Work to complete ▸ Wherever "This" appears in a line, list that line.

Scene script records ▸
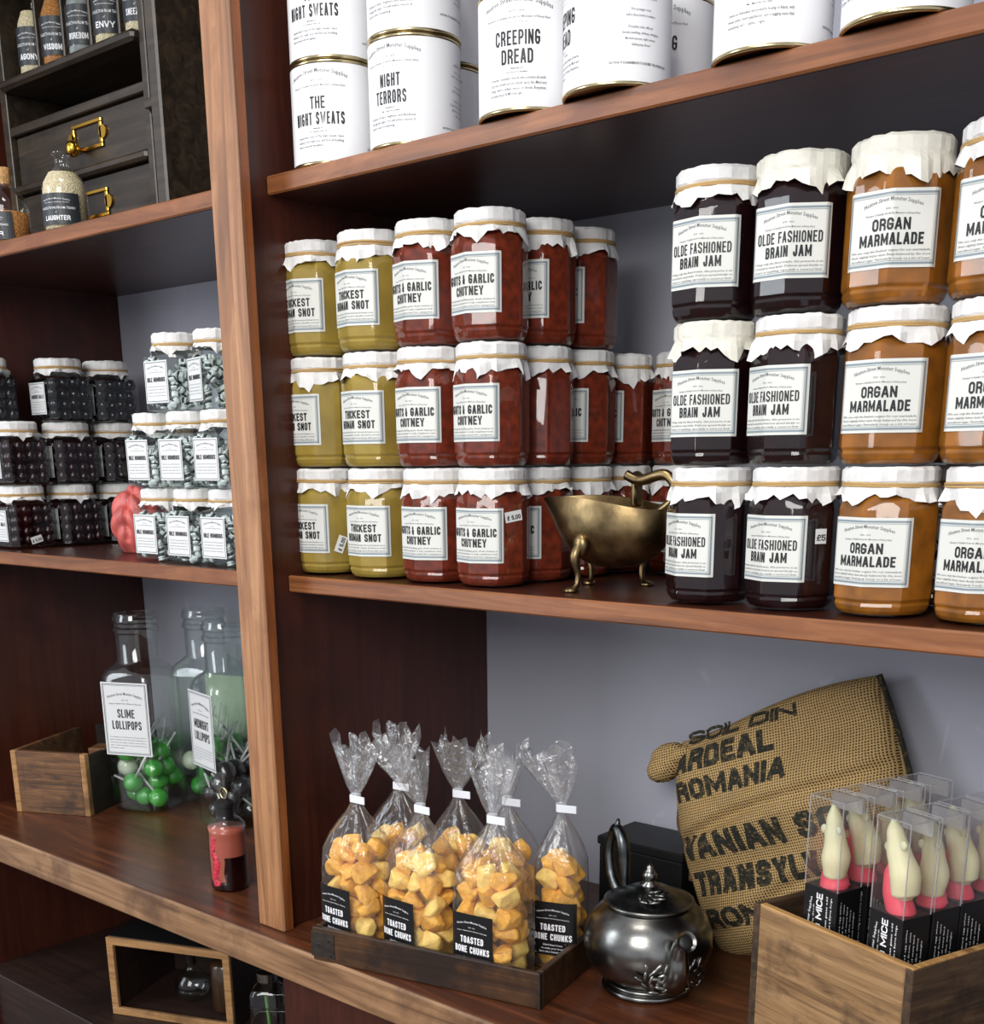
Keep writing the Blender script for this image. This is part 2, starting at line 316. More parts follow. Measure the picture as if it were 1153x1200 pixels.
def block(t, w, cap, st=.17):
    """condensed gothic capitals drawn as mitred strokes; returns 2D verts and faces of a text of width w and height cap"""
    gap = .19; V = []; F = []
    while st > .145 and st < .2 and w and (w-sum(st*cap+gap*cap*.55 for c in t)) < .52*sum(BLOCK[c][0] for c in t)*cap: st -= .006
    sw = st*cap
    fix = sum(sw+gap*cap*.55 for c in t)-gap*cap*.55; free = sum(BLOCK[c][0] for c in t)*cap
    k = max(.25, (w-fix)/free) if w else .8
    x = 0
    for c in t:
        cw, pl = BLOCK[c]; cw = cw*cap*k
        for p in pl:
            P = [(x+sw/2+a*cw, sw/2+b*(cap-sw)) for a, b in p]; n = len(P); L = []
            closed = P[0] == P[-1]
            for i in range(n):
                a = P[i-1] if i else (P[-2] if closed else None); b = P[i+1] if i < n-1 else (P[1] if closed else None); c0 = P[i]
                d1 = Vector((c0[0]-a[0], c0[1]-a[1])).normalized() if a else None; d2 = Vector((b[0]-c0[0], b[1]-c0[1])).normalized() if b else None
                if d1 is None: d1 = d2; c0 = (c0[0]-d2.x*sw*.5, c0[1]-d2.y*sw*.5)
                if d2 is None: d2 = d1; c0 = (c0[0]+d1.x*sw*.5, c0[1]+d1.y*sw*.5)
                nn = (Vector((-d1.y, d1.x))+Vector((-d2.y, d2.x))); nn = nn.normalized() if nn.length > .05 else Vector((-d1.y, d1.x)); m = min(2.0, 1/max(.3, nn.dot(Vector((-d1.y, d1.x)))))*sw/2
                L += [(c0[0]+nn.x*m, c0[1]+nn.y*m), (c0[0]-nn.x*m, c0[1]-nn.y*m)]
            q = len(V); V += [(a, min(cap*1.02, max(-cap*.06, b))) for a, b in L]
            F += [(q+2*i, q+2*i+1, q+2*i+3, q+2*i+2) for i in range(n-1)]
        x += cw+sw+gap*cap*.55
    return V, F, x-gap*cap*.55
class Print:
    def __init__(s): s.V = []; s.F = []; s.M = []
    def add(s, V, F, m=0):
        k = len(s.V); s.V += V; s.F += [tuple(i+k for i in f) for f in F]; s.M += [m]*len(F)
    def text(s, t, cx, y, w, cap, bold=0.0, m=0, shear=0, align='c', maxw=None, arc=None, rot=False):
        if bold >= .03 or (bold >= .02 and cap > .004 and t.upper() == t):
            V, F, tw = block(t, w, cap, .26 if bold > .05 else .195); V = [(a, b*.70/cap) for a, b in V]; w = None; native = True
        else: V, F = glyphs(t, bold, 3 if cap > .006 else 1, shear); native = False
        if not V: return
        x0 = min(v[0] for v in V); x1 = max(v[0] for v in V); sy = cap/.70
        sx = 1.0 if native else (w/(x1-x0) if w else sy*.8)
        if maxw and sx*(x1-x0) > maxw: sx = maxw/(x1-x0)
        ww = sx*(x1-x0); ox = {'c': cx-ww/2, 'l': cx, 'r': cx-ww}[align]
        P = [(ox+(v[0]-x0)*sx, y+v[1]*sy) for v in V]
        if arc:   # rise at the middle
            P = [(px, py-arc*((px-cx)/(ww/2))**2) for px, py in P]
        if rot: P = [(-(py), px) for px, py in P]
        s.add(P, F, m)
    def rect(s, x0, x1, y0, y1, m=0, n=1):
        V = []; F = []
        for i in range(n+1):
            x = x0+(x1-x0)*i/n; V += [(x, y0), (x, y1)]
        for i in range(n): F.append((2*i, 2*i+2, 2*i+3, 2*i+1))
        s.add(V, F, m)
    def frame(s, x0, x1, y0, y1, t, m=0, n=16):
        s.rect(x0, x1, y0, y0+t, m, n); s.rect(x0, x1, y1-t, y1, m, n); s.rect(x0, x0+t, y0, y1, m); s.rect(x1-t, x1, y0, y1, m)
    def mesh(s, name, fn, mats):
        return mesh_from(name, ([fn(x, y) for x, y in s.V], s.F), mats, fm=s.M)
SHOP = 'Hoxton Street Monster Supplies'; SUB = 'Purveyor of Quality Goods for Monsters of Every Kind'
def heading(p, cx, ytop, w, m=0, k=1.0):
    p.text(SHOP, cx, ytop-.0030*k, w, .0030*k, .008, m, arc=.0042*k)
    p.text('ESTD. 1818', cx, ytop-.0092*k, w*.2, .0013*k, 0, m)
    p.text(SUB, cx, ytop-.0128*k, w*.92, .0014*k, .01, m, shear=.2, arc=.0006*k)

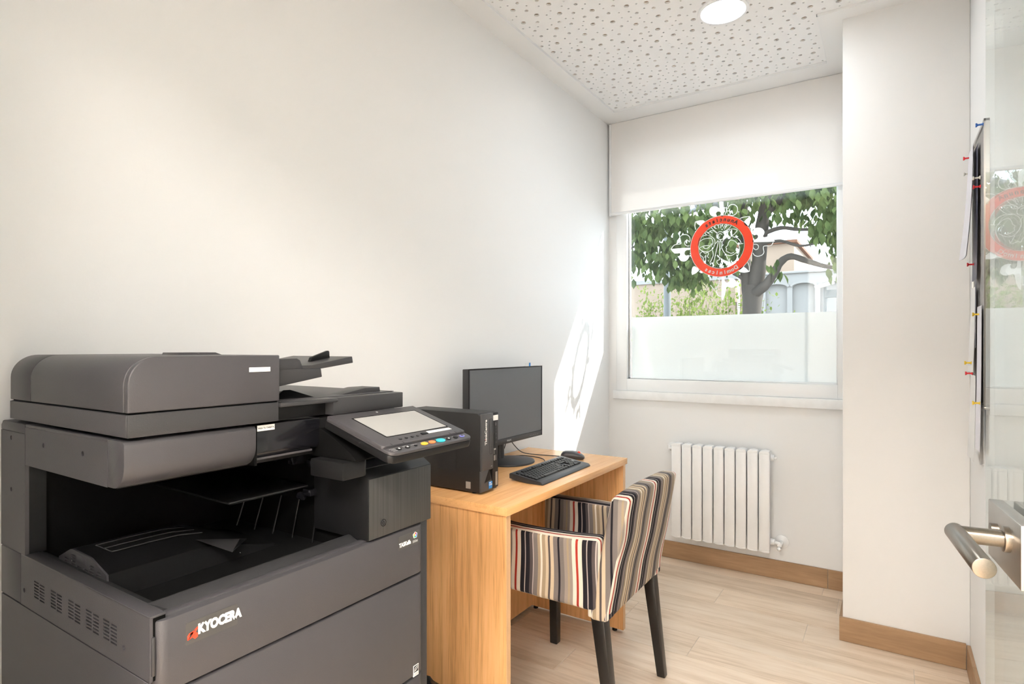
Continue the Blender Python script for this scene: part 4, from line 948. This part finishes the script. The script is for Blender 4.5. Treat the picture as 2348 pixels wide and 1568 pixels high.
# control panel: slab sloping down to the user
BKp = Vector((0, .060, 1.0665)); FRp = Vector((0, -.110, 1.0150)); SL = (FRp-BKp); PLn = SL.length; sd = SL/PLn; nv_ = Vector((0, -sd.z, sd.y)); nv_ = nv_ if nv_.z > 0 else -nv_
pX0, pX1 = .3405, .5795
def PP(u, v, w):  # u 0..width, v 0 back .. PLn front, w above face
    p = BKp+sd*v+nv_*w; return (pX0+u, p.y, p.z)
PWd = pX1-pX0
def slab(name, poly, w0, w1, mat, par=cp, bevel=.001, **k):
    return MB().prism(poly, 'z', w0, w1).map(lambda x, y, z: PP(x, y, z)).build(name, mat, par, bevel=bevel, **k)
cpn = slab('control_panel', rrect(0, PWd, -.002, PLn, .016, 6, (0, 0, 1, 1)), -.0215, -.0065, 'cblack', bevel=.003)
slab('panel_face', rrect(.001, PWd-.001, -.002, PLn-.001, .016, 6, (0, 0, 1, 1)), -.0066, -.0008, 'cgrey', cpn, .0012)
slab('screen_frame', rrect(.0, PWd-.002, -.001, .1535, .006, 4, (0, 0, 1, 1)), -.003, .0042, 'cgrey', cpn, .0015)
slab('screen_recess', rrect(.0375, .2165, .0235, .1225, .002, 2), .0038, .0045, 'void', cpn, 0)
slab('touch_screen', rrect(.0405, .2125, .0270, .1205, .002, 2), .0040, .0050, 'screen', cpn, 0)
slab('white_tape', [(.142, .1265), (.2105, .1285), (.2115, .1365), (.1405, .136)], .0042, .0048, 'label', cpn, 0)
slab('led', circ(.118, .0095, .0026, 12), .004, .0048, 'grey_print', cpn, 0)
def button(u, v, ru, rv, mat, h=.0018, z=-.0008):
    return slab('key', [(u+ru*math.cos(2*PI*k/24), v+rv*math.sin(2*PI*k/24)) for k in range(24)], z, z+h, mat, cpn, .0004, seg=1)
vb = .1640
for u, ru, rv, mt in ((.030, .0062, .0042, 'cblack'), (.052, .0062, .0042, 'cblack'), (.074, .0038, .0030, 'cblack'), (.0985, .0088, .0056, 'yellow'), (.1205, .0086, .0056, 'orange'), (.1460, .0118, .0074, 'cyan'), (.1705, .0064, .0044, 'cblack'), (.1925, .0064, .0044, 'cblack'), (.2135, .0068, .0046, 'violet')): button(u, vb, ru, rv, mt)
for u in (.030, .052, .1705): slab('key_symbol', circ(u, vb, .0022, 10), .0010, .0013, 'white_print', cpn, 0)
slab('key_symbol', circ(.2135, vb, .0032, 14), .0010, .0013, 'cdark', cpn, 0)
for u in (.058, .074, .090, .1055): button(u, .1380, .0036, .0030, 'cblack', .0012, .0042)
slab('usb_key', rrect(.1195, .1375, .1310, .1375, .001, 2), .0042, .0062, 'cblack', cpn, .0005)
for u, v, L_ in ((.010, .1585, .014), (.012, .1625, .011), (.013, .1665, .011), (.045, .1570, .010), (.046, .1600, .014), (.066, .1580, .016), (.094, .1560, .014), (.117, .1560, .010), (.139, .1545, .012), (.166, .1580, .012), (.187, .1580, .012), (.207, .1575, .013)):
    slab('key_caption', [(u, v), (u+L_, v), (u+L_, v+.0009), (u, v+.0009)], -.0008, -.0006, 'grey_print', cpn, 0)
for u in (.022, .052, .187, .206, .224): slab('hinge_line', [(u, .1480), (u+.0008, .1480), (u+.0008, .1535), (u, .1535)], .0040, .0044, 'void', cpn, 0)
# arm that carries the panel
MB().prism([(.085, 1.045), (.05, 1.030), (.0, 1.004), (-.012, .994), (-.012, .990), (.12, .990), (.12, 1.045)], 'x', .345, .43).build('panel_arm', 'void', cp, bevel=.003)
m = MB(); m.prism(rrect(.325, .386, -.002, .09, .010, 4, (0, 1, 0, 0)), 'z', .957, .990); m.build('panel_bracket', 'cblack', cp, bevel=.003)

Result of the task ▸
Keep writing the Blender script for this image. This is part 2, starting at line 316. More parts follow. Measure the picture as if it were 1153x1200 pixels.
Continue the Blender Python script for this scene: part 4, from line 948. This part finishes the script. The script is for Blender 4.5. Treat the picture as 2348 pixels wide and 1568 pixels high.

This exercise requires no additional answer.